Step 2. Hold an on-line Conversation

After participating/viewing the “fishbowl” conversation record notes here (below) about your responses to your peers or new thoughts based on their postings.  Be certain your notes here are comprehensive, as were your responses to peers. (If you participate as a “fish,” in the fishbowl your notes, which should be entered below, can be much more succinct.) (This space expands to accommodate your writing.)
page 268 - paragraph 2 - the ability to apply learning flexibility ... deepening negotiating of learning, lived situations, generality is a problem more about identity - carries experience from context to context. Be flexible with behaviors like growth mindset (what does it mean in their classrooms), it will differ for each teacher, need to collaborate, how to develop it in the students, focus on modeling

page 74 - being included in what matters is requirement for being engaged in community of practice, define as membership, inclusion brings engagement then engagement brings belonging. Need to engage people at all different levels for belonging. Connection to Switch from last semester and leadership, shows people are receptive to developing new identity, creating sense of belonging and collaboration, seeing the barriers in IRBs...don't make assumptions

page 227 - encourage group learning, collaboration is central to that, seeing it at the heart, learning is fundamentally experimental and social, our own experience is necessary. groups can form more boundary experiences with others, but bringing people together can foster positive learning environments

page 214 - a well function CoP explores new radical insights, history of mutual engagement around joint enterprise is ideal for learning edge learning, bond and respect. PoP will take a large amount of collaboration, filling capacity for education in offenders, best strategy is through education, need a team approach, multidisciplinary approach

page 271 - unlike in a classroom, participants contribute in independent ways, material for identity, enterprise of the community, engagement.
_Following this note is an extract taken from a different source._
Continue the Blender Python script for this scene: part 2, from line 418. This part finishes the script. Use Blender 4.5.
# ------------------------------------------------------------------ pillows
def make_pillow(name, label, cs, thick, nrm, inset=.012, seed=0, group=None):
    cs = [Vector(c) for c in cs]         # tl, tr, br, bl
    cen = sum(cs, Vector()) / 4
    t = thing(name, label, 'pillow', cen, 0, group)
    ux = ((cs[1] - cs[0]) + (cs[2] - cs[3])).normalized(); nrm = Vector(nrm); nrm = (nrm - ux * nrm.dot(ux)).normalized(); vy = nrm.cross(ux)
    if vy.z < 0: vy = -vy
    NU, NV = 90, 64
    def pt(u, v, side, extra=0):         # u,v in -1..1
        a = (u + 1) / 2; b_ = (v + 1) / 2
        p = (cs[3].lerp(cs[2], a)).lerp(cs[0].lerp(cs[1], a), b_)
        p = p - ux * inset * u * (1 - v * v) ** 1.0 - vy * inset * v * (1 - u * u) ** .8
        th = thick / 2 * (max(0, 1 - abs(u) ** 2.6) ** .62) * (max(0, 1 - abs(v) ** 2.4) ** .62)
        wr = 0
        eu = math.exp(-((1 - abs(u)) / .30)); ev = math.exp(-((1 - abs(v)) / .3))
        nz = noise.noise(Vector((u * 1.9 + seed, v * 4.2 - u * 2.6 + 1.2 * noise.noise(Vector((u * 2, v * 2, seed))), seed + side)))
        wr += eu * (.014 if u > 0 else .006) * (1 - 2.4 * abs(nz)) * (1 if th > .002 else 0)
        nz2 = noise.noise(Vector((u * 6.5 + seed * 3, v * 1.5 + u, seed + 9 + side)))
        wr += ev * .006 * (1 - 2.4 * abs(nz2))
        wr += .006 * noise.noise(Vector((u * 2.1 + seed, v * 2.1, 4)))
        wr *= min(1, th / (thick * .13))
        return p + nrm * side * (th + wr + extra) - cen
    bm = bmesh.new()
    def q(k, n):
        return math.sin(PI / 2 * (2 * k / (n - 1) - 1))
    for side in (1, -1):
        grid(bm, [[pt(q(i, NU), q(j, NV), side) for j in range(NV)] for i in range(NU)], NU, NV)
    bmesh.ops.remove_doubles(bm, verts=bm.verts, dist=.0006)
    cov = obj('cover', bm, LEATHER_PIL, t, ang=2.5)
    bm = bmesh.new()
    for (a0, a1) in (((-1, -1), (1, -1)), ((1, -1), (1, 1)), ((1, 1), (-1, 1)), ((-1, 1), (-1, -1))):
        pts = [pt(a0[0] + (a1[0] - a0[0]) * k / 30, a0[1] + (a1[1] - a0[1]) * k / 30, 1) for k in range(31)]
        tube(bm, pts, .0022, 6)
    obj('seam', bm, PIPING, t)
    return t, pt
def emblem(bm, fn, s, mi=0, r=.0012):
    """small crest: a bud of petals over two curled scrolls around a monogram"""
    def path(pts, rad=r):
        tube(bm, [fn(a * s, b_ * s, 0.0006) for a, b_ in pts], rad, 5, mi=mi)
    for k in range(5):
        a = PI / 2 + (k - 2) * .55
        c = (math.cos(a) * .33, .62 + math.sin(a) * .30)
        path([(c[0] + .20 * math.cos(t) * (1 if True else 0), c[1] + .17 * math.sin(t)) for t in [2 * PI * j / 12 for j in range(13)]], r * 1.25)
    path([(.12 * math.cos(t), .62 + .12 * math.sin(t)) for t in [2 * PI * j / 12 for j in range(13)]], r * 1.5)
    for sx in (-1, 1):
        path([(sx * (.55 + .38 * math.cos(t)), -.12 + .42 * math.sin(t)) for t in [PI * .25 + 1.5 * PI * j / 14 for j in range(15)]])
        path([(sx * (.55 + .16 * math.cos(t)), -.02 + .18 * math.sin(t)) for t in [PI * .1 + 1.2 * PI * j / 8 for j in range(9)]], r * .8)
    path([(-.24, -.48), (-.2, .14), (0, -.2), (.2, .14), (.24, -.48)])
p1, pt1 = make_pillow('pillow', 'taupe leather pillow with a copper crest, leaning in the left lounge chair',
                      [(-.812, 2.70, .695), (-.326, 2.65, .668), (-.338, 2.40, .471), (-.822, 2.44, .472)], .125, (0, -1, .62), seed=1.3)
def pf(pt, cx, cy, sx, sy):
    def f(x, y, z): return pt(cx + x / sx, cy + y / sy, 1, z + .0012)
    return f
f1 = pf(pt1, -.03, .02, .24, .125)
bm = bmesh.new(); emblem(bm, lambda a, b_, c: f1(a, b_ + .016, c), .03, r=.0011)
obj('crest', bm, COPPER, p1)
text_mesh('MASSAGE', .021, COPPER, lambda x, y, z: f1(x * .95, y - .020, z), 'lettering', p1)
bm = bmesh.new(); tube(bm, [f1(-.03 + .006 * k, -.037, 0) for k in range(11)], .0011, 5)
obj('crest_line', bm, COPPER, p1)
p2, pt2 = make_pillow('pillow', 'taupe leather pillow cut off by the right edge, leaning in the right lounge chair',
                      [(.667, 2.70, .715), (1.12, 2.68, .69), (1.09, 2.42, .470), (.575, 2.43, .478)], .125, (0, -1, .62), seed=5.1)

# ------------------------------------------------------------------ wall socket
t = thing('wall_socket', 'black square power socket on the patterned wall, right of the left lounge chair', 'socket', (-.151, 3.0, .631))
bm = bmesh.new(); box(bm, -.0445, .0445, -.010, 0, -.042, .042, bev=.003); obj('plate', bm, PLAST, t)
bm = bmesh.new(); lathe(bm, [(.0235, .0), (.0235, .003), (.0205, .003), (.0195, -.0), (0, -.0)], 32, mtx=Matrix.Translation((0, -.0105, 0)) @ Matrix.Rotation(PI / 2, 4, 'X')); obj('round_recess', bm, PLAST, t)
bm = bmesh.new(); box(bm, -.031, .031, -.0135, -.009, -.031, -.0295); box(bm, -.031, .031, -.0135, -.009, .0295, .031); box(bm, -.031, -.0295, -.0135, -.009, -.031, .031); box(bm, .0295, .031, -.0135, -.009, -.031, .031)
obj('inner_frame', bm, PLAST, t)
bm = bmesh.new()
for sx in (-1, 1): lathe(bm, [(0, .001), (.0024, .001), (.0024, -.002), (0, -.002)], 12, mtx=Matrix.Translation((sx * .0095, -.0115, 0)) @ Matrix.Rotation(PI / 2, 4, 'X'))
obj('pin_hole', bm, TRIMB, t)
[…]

Common theme to connect each other. need to connect the individual experience in the context of the group and community of practice
 

Step 3. Determine your Leadership Challenge

Based on your own quotes/ideas from Wenger, your workplace experiences, and new insights you developed as you reflected on your peers’ work, what behavior do you want to experiment with/try out for your leadership challenge in the next few days? (Write one sentence.)
I would like to carry on with my previous leadership challenge and reach out to my group I created last time, trying to establish ideas of socially shared regulation (define a vision and mission). 
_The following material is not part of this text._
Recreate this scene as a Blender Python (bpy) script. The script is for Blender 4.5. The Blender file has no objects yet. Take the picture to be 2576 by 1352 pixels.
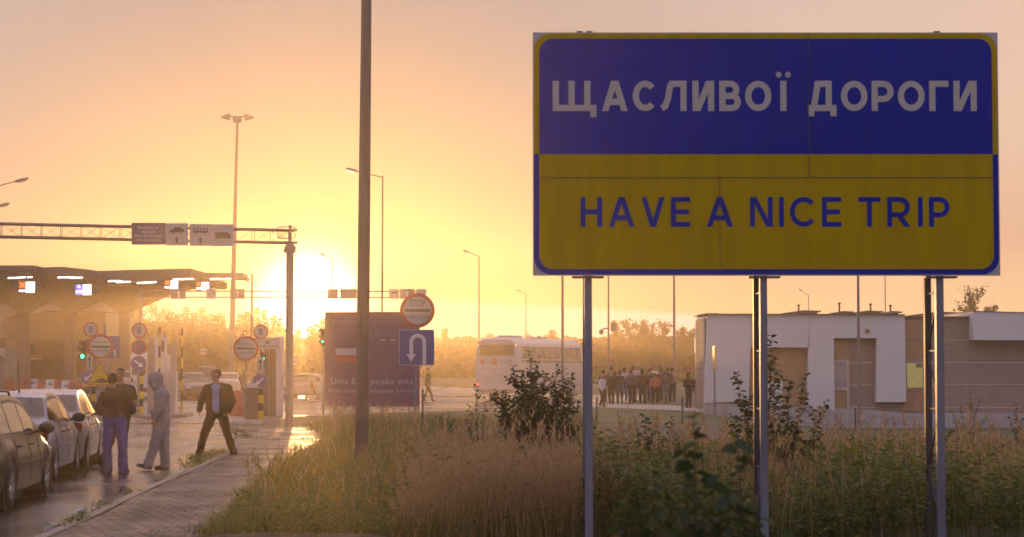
import bpy, bmesh, math, random
import numpy as np
from mathutils import Vector, Matrix, noise, Euler
R = math.radians
PI = math.pi
scene = bpy.context.scene
C = scene.collection

# ------------------------------------------------------------------ camera
F, CX, CY, HZ = 5000.0, 1288.0, 676.0, 920.0     # focal length and frame of the photograph, in its own pixels
TILT = math.atan((HZ - CY) / F)
CAMZ = 1.9
cam_d = bpy.data.cameras.new('camera')
cam = bpy.data.objects.new('camera', cam_d)
C.objects.link(cam)
cam.location = (0, 0, CAMZ)
cam.rotation_euler = (PI / 2 + TILT, 0, 0)
cam_d.sensor_width = 36.0
cam_d.lens = 36.0 * F / 2576.0
cam_d.clip_start = 0.1
cam_d.clip_end = 6000
cam_d.dof.use_dof = True
cam_d.dof.focus_distance = 50
cam_d.dof.aperture_fstop = 4.2
scene.camera = cam

# ------------------------------------------------------------------ sky, sun, exposure
SUN_AZ = math.atan((778 - CX) / F)                # measured from +Y towards +X
SUN_EL = R(1.75)
sun_dir = Vector((math.sin(SUN_AZ) * math.cos(SUN_EL), math.cos(SUN_AZ) * math.cos(SUN_EL), math.sin(SUN_EL)))
VEIL_FRONT = [(0, (0.713, 0.541, 0.332)), (.06, (0.615, 0.467, 0.307)), (.117, (0.443, 0.295, 0.271)), (.22, (0.492, 0.394, 0.344)), (.35, (0.455, 0.369, 0.357)), (.6, (0.553, 0.480, 0.553)), (1, (0.984, 0.886, 1.082))]
VEIL_FILL_BACK = [(0, (0.984, 0.787, 0.836)), (.2, (1.033, 0.935, 1.156)), (1, (1.058, 0.984, 1.255))]  # sky behind the camera, brightened as added fill for the foreground
STRIP = (1.5, 1.5, 2.3)
GLOW = (22.0, 1.0, .12, .45)      # height and tightness of the inner and the outer glow
GLOW_COL = (1.0, .75, .40)
world = bpy.data.worlds.new('World')
scene.world = world
world.use_nodes = True
wn, wl = world.node_tree.nodes, world.node_tree.links
wn.clear()
w_out = wn.new('ShaderNodeOutputWorld')

def wmath(op, a, b=None, c=None, clamp=False):
    n = wn.new('ShaderNodeMath')
    n.operation = op
    n.use_clamp = clamp
    for i, v in enumerate((a, b, c)):
        if v is None:
            continue
        if isinstance(v, (int, float)):
            n.inputs[i].default_value = v
        else:
            wl.new(v, n.inputs[i])
    return n.outputs[0]
def wramp(fac, stops):
    n = wn.new('ShaderNodeValToRGB')
    cr = n.color_ramp
    while len(cr.elements) < len(stops):
        cr.elements.new(0.5)
    for e, (p, c) in zip(cr.elements, stops):
        e.position = p
        e.color = (*c, 1)
    wl.new(fac, n.inputs[0])
    return n.outputs[0]
def wmix(fac, a, b, mode='MIX'):
    n = wn.new('ShaderNodeMix')
    n.data_type = 'RGBA'
    n.blend_type = mode
    for s_, v in ((n.inputs[0], fac), (n.inputs[6], a), (n.inputs[7], b)):
        if isinstance(v, (int, float)):
            s_.default_value = v
        elif isinstance(v, tuple):
            s_.default_value = (*v, 1)
        else:
            wl.new(v, s_)
    return n.outputs[2]
# clear sky at sundown
sky = wn.new('ShaderNodeTexSky')
sky.sky_type = 'NISHITA'
sky.sun_disc = False
sky.sun_elevation = SUN_EL
sky.sun_rotation = SUN_AZ
sky.air_density = 1.0
sky.dust_density = 1.0
sky.ozone_density = 3.5
w_bg = wn.new('ShaderNodeBackground')
w_bg.inputs['Strength'].default_value = 0.05
wl.new(sky.outputs[0], w_bg.inputs[0])
# thin high cloud veiling it, lit by the low sun and raised behind as fill: colour by height above the horizon and by angle from the sun
wtc = wn.new('ShaderNodeTexCoord')
wsep = wn.new('ShaderNodeSeparateXYZ')
wl.new(wtc.outputs['Generated'], wsep.inputs[0])
wdot = wn.new('ShaderNodeVectorMath')
wdot.operation = 'DOT_PRODUCT'
wl.new(wtc.outputs['Generated'], wdot.inputs[0])
wdot.inputs[1].default_value = sun_dir
w_ang = wmath('MULTIPLY', wmath('ARCCOSINE', wmath('MINIMUM', wdot.outputs['Value'], 0.9999999)), 180 / PI)
w_el = wmath('MULTIPLY', wmath('ARCSINE', wsep.outputs['Z']), 180 / PI)
w_az = wmath('MULTIPLY', wmath('ARCTAN2', wsep.outputs['X'], wsep.outputs['Y']), 180 / PI)
wns = wn.new('ShaderNodeTexNoise')
wmp = wn.new('ShaderNodeMapping')
wmp.inputs['Scale'].default_value = (6, 6, 45)
wl.new(wtc.outputs['Generated'], wmp.inputs[0])
wl.new(wmp.outputs[0], wns.inputs['Vector'])
wns.inputs['Scale'].default_value = 1.0
wns.inputs['Detail'].default_value = 4
w_n = wmath('SUBTRACT', wns.outputs['Fac'], 0.5)
w_e2 = wmath('ADD', w_el, wmath('MULTIPLY', w_n, 1.3))
front = wramp(wmath('DIVIDE', w_e2, 30.0), VEIL_FRONT)
w_boost = wmath('MINIMUM', wmath('MULTIPLY_ADD', w_ang, .085, .40), 1.75)
front = wmix(1.0, front, w_boost, 'MULTIPLY')
w_warm = wn.new('ShaderNodeMapRange')               # the veil is pinker away from the sun
w_warm.inputs['From Min'].default_value = 11
w_warm.inputs['From Max'].default_value = 24
wl.new(w_ang, w_warm.inputs[0])
front = wmix(w_warm.outputs[0], front, (.56, .25, .04), 'ADD')
back = wramp(wmath('DIVIDE', w_el, 90.0), VEIL_FILL_BACK)
w_side = wn.new('ShaderNodeMapRange')
w_side.interpolation_type = 'SMOOTHSTEP'
w_side.inputs['From Min'].default_value = 30
w_side.inputs['From Max'].default_value = 85
wl.new(w_ang, w_side.inputs[0])
veil = wmix(w_side.outputs[0], front, back)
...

Step 4. Implement and Reflect

I have proposed to my group (CoP) that we form some goals about the purpose of our virtual conversations and informal meetings. We decided that we merge it with our involvement in the Arizona Public Health Association. That is, we would evaluate how to increase student engagement in public health and in the association. Then figure out the best way to meet their needs through professional training opportunities and other networking events. These will come from discussions that we have with member students, as well as our own personal experiences with teaching.